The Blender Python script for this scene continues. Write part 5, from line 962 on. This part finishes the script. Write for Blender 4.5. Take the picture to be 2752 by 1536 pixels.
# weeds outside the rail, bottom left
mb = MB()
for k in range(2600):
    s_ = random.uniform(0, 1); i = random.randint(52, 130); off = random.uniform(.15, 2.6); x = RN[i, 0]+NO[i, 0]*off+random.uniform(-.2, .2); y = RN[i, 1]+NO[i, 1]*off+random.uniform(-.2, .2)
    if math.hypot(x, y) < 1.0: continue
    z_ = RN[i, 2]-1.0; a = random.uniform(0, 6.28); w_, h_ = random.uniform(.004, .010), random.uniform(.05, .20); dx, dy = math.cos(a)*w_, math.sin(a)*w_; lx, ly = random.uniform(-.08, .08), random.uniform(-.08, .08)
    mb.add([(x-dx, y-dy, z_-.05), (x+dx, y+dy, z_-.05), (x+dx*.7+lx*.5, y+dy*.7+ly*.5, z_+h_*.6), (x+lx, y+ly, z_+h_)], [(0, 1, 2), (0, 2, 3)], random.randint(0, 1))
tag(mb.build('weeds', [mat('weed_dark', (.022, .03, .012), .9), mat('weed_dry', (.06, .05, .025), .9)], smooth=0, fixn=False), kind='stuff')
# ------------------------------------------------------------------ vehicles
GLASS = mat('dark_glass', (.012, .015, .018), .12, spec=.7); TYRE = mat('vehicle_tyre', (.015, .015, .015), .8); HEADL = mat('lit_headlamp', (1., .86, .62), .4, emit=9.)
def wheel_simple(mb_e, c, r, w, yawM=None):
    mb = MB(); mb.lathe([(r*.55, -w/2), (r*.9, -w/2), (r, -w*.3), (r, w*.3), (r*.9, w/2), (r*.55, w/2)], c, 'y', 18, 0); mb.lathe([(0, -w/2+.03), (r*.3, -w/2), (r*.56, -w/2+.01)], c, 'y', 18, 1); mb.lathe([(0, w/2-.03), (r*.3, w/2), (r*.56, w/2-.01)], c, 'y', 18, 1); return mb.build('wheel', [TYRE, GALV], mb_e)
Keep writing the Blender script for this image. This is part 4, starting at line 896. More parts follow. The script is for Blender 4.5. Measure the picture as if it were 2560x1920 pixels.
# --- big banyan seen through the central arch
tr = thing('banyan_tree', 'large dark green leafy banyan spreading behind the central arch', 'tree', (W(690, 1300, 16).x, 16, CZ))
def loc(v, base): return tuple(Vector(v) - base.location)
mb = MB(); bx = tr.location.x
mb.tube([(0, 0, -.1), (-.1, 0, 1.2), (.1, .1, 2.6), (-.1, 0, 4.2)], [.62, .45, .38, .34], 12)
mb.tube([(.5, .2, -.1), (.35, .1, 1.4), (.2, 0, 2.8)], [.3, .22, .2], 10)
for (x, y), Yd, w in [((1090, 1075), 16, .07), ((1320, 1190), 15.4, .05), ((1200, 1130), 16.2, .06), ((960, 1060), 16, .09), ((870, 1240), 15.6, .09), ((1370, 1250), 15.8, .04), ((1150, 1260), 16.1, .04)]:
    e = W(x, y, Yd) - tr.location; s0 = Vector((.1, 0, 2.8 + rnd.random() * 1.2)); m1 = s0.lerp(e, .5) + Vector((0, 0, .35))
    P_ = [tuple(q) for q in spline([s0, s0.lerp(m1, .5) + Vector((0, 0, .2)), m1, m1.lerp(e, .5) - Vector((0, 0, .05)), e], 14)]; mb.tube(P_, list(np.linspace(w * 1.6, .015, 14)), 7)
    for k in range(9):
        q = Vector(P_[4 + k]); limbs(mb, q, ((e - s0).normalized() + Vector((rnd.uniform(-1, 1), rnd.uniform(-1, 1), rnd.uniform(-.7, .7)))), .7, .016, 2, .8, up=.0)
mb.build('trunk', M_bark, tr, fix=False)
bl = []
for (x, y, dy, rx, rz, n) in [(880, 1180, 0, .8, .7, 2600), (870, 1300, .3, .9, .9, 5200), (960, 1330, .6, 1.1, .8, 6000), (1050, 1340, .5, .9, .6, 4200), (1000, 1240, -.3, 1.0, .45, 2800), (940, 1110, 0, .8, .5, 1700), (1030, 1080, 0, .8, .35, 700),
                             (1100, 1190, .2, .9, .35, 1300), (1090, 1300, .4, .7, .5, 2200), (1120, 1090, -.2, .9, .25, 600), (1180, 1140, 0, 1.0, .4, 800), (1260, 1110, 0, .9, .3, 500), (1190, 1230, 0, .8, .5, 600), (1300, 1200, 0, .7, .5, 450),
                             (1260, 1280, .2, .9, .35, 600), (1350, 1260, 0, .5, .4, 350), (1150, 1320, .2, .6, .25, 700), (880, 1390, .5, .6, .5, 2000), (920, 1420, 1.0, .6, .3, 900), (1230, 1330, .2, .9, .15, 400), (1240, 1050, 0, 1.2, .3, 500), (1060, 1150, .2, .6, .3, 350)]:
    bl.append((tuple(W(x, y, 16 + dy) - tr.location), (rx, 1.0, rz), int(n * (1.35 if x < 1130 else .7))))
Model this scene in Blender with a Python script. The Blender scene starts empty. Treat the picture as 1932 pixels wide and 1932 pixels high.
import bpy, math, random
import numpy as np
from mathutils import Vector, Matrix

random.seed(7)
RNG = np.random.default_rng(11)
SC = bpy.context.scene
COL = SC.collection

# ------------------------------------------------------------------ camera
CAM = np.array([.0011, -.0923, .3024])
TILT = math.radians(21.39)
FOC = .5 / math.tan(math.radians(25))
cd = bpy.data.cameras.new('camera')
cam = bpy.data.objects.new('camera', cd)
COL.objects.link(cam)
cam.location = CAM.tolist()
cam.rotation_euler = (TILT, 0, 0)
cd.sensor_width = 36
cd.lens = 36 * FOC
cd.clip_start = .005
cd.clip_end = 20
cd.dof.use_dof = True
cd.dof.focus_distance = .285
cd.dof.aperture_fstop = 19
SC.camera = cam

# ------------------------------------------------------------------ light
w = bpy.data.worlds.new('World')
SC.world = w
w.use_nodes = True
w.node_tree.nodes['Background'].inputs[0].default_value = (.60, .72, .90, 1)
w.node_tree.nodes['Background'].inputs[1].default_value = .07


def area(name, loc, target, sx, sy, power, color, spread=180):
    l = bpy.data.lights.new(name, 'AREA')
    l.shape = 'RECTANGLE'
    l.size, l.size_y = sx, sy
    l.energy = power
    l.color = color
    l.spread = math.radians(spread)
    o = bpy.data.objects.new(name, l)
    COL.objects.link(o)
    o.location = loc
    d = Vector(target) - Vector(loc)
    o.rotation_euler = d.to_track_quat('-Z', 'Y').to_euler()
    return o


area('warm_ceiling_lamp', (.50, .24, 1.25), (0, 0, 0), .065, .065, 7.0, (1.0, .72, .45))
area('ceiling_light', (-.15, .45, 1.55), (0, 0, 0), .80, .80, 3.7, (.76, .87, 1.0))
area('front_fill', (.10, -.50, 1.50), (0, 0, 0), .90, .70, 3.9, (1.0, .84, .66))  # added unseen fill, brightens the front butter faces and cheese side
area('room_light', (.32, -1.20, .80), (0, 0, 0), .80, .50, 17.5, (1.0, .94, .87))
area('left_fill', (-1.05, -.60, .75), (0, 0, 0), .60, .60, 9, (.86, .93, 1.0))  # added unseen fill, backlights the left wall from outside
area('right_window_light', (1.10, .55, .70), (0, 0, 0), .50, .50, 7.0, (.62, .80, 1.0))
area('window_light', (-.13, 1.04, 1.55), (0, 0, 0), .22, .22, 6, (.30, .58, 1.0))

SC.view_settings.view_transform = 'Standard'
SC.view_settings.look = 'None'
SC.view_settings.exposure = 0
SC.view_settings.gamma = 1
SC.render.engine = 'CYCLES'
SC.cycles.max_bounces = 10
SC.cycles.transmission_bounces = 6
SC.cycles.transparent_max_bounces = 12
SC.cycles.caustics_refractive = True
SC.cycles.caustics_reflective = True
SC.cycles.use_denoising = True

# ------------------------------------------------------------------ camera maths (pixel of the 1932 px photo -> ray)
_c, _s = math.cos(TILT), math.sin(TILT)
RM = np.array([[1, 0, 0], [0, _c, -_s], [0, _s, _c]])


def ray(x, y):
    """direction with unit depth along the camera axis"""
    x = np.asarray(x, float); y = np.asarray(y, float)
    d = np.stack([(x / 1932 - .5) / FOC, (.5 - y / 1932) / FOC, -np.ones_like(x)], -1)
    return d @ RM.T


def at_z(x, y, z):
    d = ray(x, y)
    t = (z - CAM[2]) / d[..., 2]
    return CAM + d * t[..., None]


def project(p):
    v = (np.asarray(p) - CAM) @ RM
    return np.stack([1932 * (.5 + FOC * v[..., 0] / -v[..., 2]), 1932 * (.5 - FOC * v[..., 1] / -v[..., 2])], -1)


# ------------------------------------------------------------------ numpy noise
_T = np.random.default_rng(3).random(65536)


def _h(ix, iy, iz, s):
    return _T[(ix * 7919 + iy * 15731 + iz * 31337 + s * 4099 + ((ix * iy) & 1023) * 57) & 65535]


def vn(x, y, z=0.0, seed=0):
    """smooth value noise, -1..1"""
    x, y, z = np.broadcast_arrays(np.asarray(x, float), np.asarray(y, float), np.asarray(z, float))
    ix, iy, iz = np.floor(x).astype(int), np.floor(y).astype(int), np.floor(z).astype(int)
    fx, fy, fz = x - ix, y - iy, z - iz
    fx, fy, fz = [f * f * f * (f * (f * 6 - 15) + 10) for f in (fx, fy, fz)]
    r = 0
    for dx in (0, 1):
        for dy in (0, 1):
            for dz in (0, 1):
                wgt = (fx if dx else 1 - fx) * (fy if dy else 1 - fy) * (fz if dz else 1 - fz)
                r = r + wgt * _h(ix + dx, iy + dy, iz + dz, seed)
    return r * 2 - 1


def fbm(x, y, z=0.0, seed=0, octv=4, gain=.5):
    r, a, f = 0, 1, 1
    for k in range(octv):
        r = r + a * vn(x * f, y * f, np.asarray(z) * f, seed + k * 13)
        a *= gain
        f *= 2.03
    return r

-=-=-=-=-

• Given exercise
From the records above, repeat exactly the lines from the one with "Model this scene" through the one with "SC.camera = cam", both included.

• Response below
Model this scene in Blender with a Python script. The Blender scene starts empty. Treat the picture as 1932 pixels wide and 1932 pixels high.
import bpy, math, random
import numpy as np
from mathutils import Vector, Matrix

random.seed(7)
RNG = np.random.default_rng(11)
SC = bpy.context.scene
COL = SC.collection

# ------------------------------------------------------------------ camera
CAM = np.array([.0011, -.0923, .3024])
TILT = math.radians(21.39)
FOC = .5 / math.tan(math.radians(25))
cd = bpy.data.cameras.new('camera')
cam = bpy.data.objects.new('camera', cd)
COL.objects.link(cam)
cam.location = CAM.tolist()
cam.rotation_euler = (TILT, 0, 0)
cd.sensor_width = 36
cd.lens = 36 * FOC
cd.clip_start = .005
cd.clip_end = 20
cd.dof.use_dof = True
cd.dof.focus_distance = .285
cd.dof.aperture_fstop = 19
SC.camera = cam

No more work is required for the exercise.